Puedo coger el bañador y poner tierra de por medio rumbo a los labradillos. Bucear en esa inmensa piscina vigilado por Tavizna, mientras el Sol desde el Hacho me recuerda que me tengo que poner crema. La crema, esa gran olvidada, no por mí, sino por esa cantidad de guiris que incluso bañándose con camiseta no consiguen eludir ese tono colorado que luego pasean por el pueblo, dándole un toque de color.
Lo único malo que tiene la piscina, es que entre juego y juego la pelota cae al campo y tienes que ir a buscarla en chanclas. La pelota, otra gran compañera de las tardes veraniegas. Sea donde sea, en las Malvinas, en el Poli, en las Canchas… lo importante es correr por el balón y llevarse la victoria entre la cantidad de chavales de todas las edades que allí nos dejamos la piel como si el mundial se nos fuera con ello, aunque la portería fueran dos piedras, con esa rivalidad tan sana que desaparece en cuanto se acaba el juego.
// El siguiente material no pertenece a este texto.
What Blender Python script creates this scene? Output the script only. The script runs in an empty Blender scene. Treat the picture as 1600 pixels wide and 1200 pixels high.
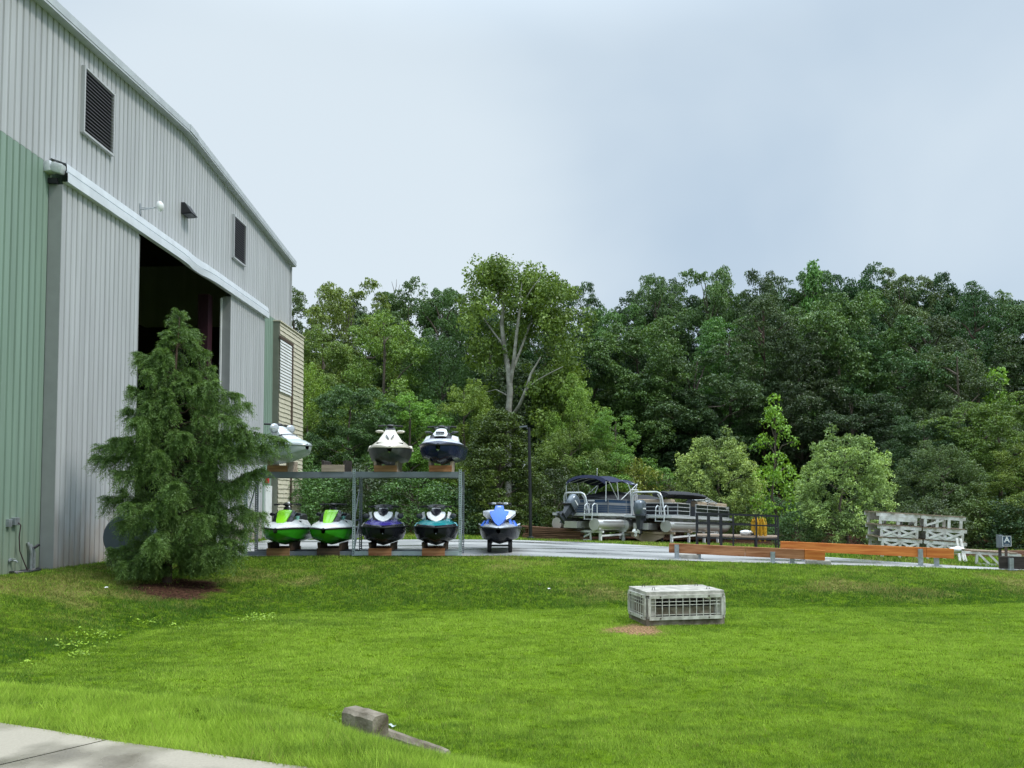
import bpy, bmesh, math, random
import numpy as np
from mathutils import Vector, Matrix, Euler

# ------------------------------------------------------------------ camera, sky, sun, exposure
C = bpy.context.scene.collection
scn = bpy.context.scene
R = math.radians
CAMZ, FPX, THETA, HORIZ = 1.55, 1200.0, R(2.4), 780.0
CYP = HORIZ - FPX * math.tan(THETA)
cam_d = bpy.data.cameras.new('camera')
cam = bpy.data.objects.new('camera', cam_d); C.objects.link(cam)
cam.location = (0, 0, CAMZ); cam.rotation_euler = (R(90) + THETA, 0, 0)
cam_d.sensor_width = 36; cam_d.lens = 36 * FPX / 1600
cam_d.shift_y = (CYP - 600) / 1600
cam_d.clip_start = 0.1; cam_d.clip_end = 3000
scn.camera = cam
scn.view_settings.view_transform = 'Standard'; scn.view_settings.look = 'None'
scn.view_settings.exposure = 0.6; scn.view_settings.gamma = 1.0
scn.render.engine = 'CYCLES'
scn.cycles.max_bounces = 6; scn.cycles.diffuse_bounces = 3; scn.cycles.glossy_bounces = 3
scn.cycles.transmission_bounces = 4; scn.cycles.transparent_max_bounces = 6
scn.cycles.use_denoising = True
try: scn.cycles.denoiser = 'OPENIMAGEDENOISE'
except Exception: pass

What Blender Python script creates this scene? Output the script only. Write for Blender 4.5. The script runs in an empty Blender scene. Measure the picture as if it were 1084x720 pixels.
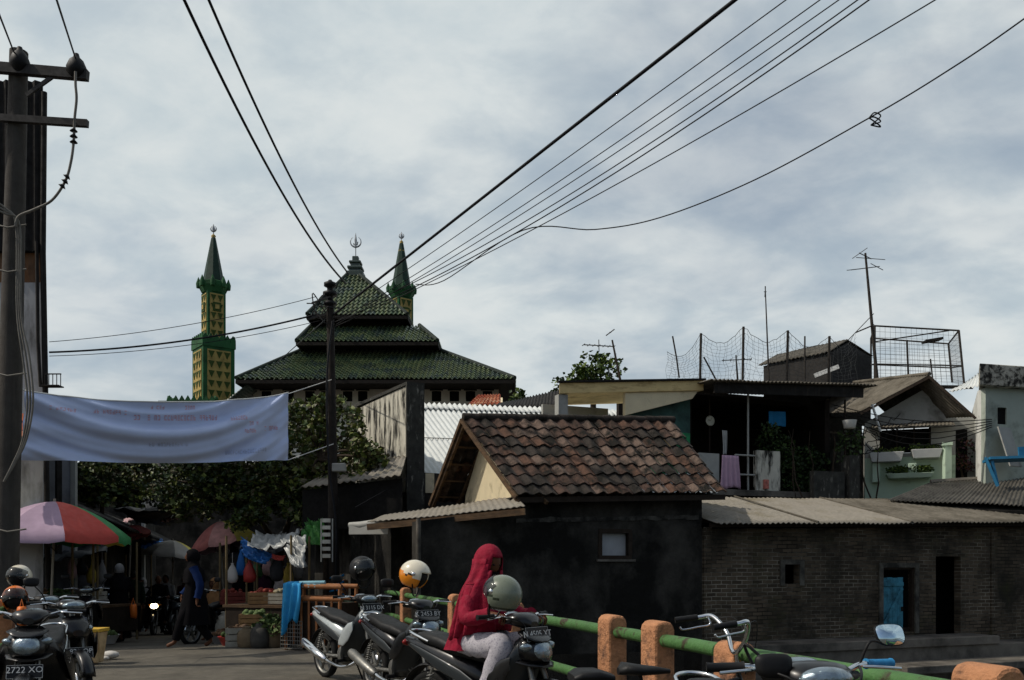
import bpy, math, random
from mathutils import Vector, Matrix, noise
R = random.Random(7)
rad = math.radians
sc = bpy.context.scene
COL = sc.collection
F, U0, V0, HC = 940.0, 542.0, 597.0, 1.43      # focal length in px, principal column, horizon row, eye height

def P(u, v, d):
    """the point d metres ahead that the photograph shows at (u, v)"""
    return Vector(((u - U0) / F * d, d, HC + (V0 - v) / F * d))

def gz(y):
    """height of the road: level on the bridge, falling towards the market"""
    return 0.0 if y < 15 else -0.055 * (min(y, 40) - 15)

def lin(c):
    if isinstance(c, str):
        c = c.lstrip('#'); c = [int(c[i:i + 2], 16) / 255 for i in (0, 2, 4)]
        return tuple(x / 12.92 if x <= .04045 else ((x + .055) / 1.055) ** 2.4 for x in c)
    return tuple(c)

# ------------------------------------------------------------------ materials
MATS = {}
def nodes_of(name):
    m = bpy.data.materials.new(name); m.use_nodes = True
    nt = m.node_tree; nt.nodes.clear()
    out = nt.nodes.new('ShaderNodeOutputMaterial'); b = nt.nodes.new('ShaderNodeBsdfPrincipled')
    nt.links.new(b.outputs[0], out.inputs[0])
    return m, nt, b

def mixcol(nt, a, b, fac, blend='MIX'):
    n = nt.nodes.new('ShaderNodeMix'); n.data_type = 'RGBA'; n.blend_type = blend
    for sock, val in ((6, a), (7, b), (0, fac)):
        if hasattr(val, 'links'): nt.links.new(val, n.inputs[sock])
        elif sock == 0: n.inputs[0].default_value = val
        else: n.inputs[sock].default_value = (*val, 1)
    return n.outputs[2]

def noise_fac(nt, vec, scale, lo, hi, detail=6, rough=.6, stretch=None):
    if stretch:
        mp = nt.nodes.new('ShaderNodeMapping'); mp.inputs['Scale'].default_value = stretch
        nt.links.new(vec, mp.inputs[0]); vec = mp.outputs[0]
    n = nt.nodes.new('ShaderNodeTexNoise'); n.inputs['Scale'].default_value = scale
    n.inputs['Detail'].default_value = detail; n.inputs['Roughness'].default_value = rough
    nt.links.new(vec, n.inputs['Vector'])
    r = nt.nodes.new('ShaderNodeMapRange'); r.inputs[1].default_value = lo; r.inputs[2].default_value = hi
    nt.links.new(n.outputs['Fac'], r.inputs[0])
    return r.outputs[0]

def mat(name, col, rough=.75, metal=0., var=.25, scale=6, stain=None, stain_scale=1.5, stain_lo=.45, stain_hi=.7,
        stretch=None, bump=.0, bscale=60, spec=.25, coat=0, trans=0, alpha=1, emit=None, estr=1, sss=0):
    if name in MATS: return MATS[name]
    m, nt, b = nodes_of(name); col = lin(col)
    tc = nt.nodes.new('ShaderNodeTexCoord'); vec = tc.outputs['Object']
    c0 = tuple(x * (1 - var) for x in col); c1 = tuple(min(1, x * (1 + var)) for x in col)
    c = mixcol(nt, c0, c1, noise_fac(nt, vec, scale, .3, .7))
    if stain: c = mixcol(nt, c, lin(stain), noise_fac(nt, vec, stain_scale, stain_lo, stain_hi, 8, .65, stretch))
    nt.links.new(c, b.inputs['Base Color'])
    b.inputs['Roughness'].default_value = rough; b.inputs['Metallic'].default_value = metal
    b.inputs['Specular IOR Level'].default_value = spec; b.inputs['Coat Weight'].default_value = coat
    b.inputs['Transmission Weight'].default_value = trans; b.inputs['Alpha'].default_value = alpha
    if rough > .15:
        rr = nt.nodes.new('ShaderNodeMapRange'); rr.inputs[3].default_value = rough * .8; rr.inputs[4].default_value = min(1, rough * 1.2)
        nt.links.new(noise_fac(nt, vec, scale * 2.3, .3, .7), rr.inputs[0]); nt.links.new(rr.outputs[0], b.inputs['Roughness'])
    if emit:
        b.inputs['Emission Color'].default_value = (*lin(emit), 1); b.inputs['Emission Strength'].default_value = estr
    if bump:
        bp = nt.nodes.new('ShaderNodeBump'); bp.inputs['Strength'].default_value = 1; bp.inputs['Distance'].default_value = bump
        nt.links.new(noise_fac(nt, vec, bscale, .2, .8, 5), bp.inputs['Height']); nt.links.new(bp.outputs[0], b.inputs['Normal'])
    MATS[name] = m
    return m

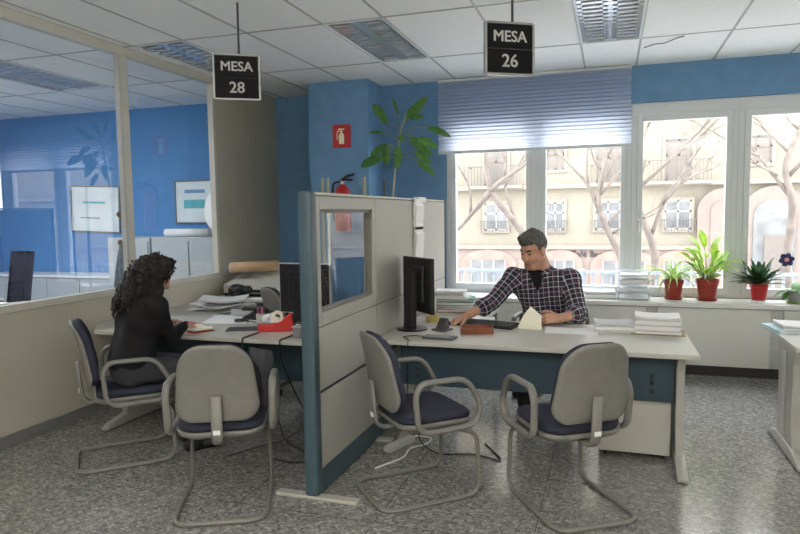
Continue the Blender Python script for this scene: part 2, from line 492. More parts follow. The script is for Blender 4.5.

Pero mi verano no solo es bañador y fútbol, no hay nada como sentir la velocidad montado en bicicleta a las veredas o a La Puente. Cortar camino ante la inmensidad dorada del campo, llevarte algún susto con alguna piedra o con tu padre, cuando ve que no llevas casco, y pensar de vuelta que todo lo que habías descendido a velocidad de la luz lo tenías que volver a subir.
Dar un paseo al Castillo cuando va cayendo la tarde, y ver todas esas puertas que no recordabas abiertas desde el verano pasado, esas casas que permanecen cerradas todo el año por las que parece que no ha pasado el tiempo, y las personas que las habitan, con el brillo de la niñez en los ojos y la pena de poder volver solo una vez al año.
Admirar el anochecer desde la calle El Tajo, cuando las siluetas de las cabras montesas se pierden en el horizonte, fundiéndose con la oscuridad. Es entonces cuando las farolas cobran vida, y aparecen las salamanquesas buscando algún mosquito tonto que acuda a la luz.
Con la noche, llega el tiempo del “fresco”. Huir del calor del hogar, salir a la puerta, y dejar pasar las horas, entre chistes y chismes, que ayudan a olvidar la temperatura. Caminar de una punta a otra del pueblo, y parar cada metro, aunque sea para saludar, pues siempre hay alguien que lleva en el pueblo desde viernes y no lo has visto. O escuchar a esas abuelas tan orgullosas que te dicen que ya han llegado sus nietos y que están más altos que tú.
Por muy normal que nos parezca todo esto, en el verano también ocurren cosas extraordinarias, porque otra cosa no sé, pero eventos tenemos para escribir.
Comienza la temporada con la carrera nocturna, ese desfile de personas ataviadas con una elegante vestimenta fosforita y con las luces en la frente que caminan sin parar por el campo. La luna y las estrellas acompañan en el silencio al corredor que, con el tiempo en los talones, admira el firmamento. Esos astros, que parpadean recordándonos que no somos más que motitas de polvo que tarde o temprano se irán con el viento. Deberíamos pararnos más a mirar las estrellas ya que es una suerte que muy pocos poseen.
Con el final de Julio, llega la verbena de Santiago, donde el cruce se convierte en la plaza por un día y el patrón bendice con su calabaza a ritmo de pasodoble. Poco después comienza la semana grande para el pueblo, cuando la cultura y la alegría se funden en un sinfín de actividades y reencuentros.
Que sería de mí sin esta semana en la que mis sueños se van cumpliendo poco a poco, que me permite acariciar la sensación de hacer reír desde el escenario o sentirme director de cine, algo que no podría conseguir sin la ayuda de todos esos amigos que dan vida a esas locuras que habitan en mi cabeza durante todo el año.
La poesía se hace fuego la noche nazarí, en la que la brisa nocturna acaricia la llama de cada vela y atraen historias y silencios de tiempos remotos, de los que solo queda ese esqueleto serpenteante de calles estrechas y casitas encajadas en la piedra.
En la feria de agosto, las campanas, los cohetes y las banderitas inundan el ambiente. La virgen vuelve a saludar a los paisanos por nuestras calles y los sones de mi banda levantan esos recuerdos de juventud que se esconden debajo de algunas arrugas.
Es entonces cuando, sentado en los cantos, interrumpe la conversación el sonido de las maletas que parten otro año más. Porque el día que acaba la feria, hasta se nubla el cielo, nos vuelve a entrar ganas de frío y le vemos los dientes a septiembre, sin caer en la cuenta de que todavía nos queda un mes para disfrutar todo lo aquí relatado.
Montejaqueño de nacimiento o de corazón, vamos a abrir los ojos, a dejar de engañarnos, de pensar en playas paradisíacas con arena fina, agua cristalina, chiringuitos caribeños y palmeras con cocos. Vivimos en un verdadero paraíso y no somos capaces de darnos cuenta.